Die Rede ist von „C‘è ancora domani“, dem feministischen Film von Paola Cortellesi. Er erzählt die Geschichte von Delia, einer Ehefrau und Mutter im Rom der Nachkriegszeit und ihrem gewalttätigen Ehemann. Aber auch von ihrer allmählichen Erkenntnis des erlittenen Unrechts. Darauf reagiert sie nicht indem sie mit einem anderen Mann durchbrennt, wie den ZuschauerInnen im Laufe des Films suggeriert wird, sondern indem sie sich stolz in die Reihe der Frauen einreiht, die 1946 zum ersten Mal von ihrem Wahlrecht Gebrauch machen.

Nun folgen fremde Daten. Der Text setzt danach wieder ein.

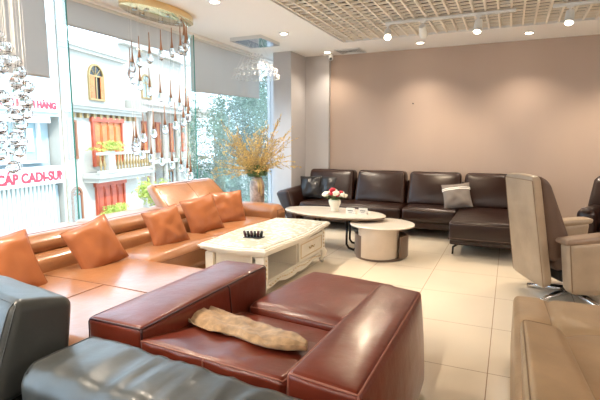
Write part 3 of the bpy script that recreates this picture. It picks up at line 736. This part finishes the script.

Keine Frau gewinnt allein, so die Botschaft des Films. Es geht um den Kampf um Gleichberechtigung in Politik und Gesellschaft, um das stille Ertragen männlicher Übergriffe und gleichzeitig um den Willen der Italienerinnen, ihre Situation zu verbessern. Der Film spielt in einer Zeit, in der der Ehemann noch das alleinige Familienoberhaupt war und sogar das Züchtigungsrecht gegenüber seiner Frau besaß. Und als Frauenmorde wegen Ehrverletzung noch mit erheblichen Strafnachlässen geahndet wurden. Auch wenn diese Zeiten vorbei sind rückt der Film, die nach wie vor bestehenden Defizite ins öffentliche Interesse.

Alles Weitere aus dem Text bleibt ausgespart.